= DATA SEGMENT =

◆ ◆ ◆ ◆ ◆

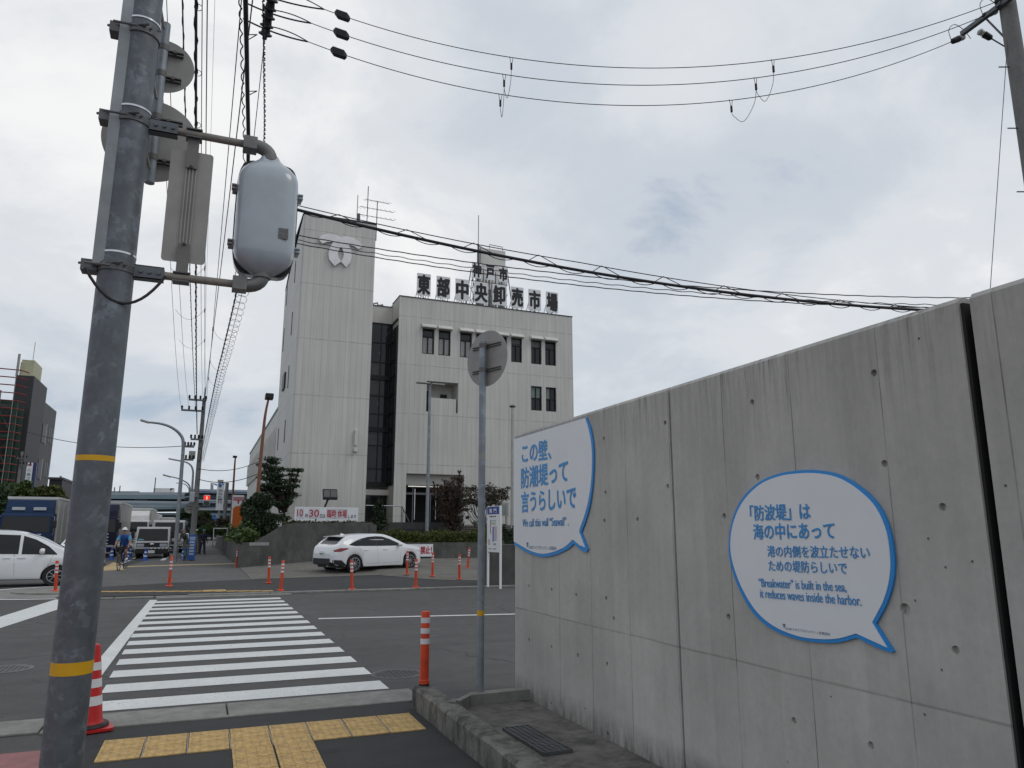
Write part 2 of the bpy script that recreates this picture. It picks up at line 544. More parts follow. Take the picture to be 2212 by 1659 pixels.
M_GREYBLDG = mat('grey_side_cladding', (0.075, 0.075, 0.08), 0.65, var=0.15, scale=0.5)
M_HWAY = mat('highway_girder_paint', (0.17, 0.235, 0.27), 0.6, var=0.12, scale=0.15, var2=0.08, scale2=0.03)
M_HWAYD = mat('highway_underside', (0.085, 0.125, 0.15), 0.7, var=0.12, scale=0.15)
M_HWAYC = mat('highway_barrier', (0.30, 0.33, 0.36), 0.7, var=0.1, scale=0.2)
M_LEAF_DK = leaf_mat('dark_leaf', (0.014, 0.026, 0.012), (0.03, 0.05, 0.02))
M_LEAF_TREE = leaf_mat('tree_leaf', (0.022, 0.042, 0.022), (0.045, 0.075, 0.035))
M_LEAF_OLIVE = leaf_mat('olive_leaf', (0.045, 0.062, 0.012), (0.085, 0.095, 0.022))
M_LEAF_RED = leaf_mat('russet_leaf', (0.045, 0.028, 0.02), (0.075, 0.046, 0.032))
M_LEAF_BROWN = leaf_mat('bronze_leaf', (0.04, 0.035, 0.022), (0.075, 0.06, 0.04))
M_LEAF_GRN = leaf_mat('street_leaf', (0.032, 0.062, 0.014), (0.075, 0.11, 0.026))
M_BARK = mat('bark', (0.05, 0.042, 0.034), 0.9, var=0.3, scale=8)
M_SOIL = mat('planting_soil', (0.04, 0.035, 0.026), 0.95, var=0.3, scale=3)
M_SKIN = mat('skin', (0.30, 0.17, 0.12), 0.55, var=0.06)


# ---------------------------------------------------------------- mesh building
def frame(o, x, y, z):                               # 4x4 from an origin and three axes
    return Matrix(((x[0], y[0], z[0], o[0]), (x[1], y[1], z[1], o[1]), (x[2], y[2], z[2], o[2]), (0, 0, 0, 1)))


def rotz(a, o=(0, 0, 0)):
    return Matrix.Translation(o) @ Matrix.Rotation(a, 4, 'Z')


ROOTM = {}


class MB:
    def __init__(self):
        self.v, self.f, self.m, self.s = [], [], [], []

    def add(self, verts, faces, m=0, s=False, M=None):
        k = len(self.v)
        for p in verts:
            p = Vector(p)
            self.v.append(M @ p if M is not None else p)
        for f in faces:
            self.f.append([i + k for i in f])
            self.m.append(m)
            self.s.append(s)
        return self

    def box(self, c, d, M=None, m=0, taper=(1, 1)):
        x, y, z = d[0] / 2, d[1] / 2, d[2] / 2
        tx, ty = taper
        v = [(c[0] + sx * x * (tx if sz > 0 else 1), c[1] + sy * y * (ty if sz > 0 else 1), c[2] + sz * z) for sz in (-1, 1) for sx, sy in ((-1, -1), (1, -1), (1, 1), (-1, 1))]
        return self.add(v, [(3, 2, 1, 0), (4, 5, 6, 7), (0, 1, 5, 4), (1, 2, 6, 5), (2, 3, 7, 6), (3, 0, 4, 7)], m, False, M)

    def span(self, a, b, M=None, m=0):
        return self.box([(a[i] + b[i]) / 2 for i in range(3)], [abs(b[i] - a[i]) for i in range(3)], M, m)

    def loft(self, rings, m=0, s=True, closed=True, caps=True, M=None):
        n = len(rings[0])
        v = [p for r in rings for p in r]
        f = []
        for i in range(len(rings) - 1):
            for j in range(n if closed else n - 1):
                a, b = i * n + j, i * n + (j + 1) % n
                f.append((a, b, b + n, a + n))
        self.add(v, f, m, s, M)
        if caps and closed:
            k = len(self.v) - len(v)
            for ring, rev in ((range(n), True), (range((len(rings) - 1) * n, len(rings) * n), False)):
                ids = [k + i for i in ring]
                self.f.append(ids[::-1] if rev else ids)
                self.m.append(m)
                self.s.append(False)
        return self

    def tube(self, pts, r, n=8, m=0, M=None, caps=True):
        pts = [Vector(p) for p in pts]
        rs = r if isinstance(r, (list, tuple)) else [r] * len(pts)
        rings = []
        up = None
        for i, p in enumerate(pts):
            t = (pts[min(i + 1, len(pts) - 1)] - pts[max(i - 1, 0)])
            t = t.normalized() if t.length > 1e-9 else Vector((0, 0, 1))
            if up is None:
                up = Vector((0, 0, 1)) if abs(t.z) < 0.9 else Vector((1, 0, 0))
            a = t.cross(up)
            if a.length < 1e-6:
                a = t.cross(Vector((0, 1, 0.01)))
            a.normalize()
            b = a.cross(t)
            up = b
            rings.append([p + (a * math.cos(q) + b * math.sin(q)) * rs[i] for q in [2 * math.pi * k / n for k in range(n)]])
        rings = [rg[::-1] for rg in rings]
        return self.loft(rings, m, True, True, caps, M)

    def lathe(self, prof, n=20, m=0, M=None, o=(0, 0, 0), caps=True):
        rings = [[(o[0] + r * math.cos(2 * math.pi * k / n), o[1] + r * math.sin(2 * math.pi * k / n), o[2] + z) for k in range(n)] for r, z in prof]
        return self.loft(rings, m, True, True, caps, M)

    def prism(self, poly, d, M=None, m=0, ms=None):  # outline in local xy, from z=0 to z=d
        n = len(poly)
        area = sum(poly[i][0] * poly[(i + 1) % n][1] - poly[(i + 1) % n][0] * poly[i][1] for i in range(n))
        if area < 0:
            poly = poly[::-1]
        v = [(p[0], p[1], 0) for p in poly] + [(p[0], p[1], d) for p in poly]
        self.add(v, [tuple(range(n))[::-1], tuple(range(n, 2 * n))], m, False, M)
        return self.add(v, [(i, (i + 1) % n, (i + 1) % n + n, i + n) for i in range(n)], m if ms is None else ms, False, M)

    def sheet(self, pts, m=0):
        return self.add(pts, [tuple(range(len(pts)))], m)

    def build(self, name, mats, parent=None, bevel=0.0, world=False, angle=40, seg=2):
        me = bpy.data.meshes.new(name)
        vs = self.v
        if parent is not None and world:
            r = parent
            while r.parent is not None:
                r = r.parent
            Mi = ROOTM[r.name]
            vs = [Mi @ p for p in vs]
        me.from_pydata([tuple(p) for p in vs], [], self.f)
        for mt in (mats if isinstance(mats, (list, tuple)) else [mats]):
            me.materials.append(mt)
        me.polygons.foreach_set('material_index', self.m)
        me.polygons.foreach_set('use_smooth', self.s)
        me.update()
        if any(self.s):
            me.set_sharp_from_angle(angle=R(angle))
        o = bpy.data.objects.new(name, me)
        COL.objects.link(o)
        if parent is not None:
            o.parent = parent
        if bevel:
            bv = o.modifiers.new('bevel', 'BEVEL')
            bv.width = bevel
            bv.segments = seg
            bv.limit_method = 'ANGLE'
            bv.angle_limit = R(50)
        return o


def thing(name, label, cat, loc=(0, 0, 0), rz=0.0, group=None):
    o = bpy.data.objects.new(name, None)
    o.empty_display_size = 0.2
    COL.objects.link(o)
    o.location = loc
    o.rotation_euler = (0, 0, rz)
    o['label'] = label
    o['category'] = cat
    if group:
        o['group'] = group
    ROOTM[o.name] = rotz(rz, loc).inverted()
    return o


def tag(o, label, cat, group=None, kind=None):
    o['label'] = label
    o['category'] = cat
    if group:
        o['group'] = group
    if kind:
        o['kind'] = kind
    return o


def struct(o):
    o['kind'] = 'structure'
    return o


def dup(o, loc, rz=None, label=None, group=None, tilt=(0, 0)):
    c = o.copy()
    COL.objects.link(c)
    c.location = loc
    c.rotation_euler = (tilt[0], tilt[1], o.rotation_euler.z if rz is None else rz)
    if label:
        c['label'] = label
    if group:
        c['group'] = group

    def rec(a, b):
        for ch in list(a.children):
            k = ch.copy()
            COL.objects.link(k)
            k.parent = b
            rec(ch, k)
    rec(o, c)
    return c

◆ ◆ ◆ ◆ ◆

= YOUR INSTRUCTIONS =
Pull out every line in the data above that has the word "scale".

= THE RESULT =
M_GREYBLDG = mat('grey_side_cladding', (0.075, 0.075, 0.08), 0.65, var=0.15, scale=0.5)
M_HWAY = mat('highway_girder_paint', (0.17, 0.235, 0.27), 0.6, var=0.12, scale=0.15, var2=0.08, scale2=0.03)
M_HWAYD = mat('highway_underside', (0.085, 0.125, 0.15), 0.7, var=0.12, scale=0.15)
M_HWAYC = mat('highway_barrier', (0.30, 0.33, 0.36), 0.7, var=0.1, scale=0.2)
M_BARK = mat('bark', (0.05, 0.042, 0.034), 0.9, var=0.3, scale=8)
M_SOIL = mat('planting_soil', (0.04, 0.035, 0.026), 0.95, var=0.3, scale=3)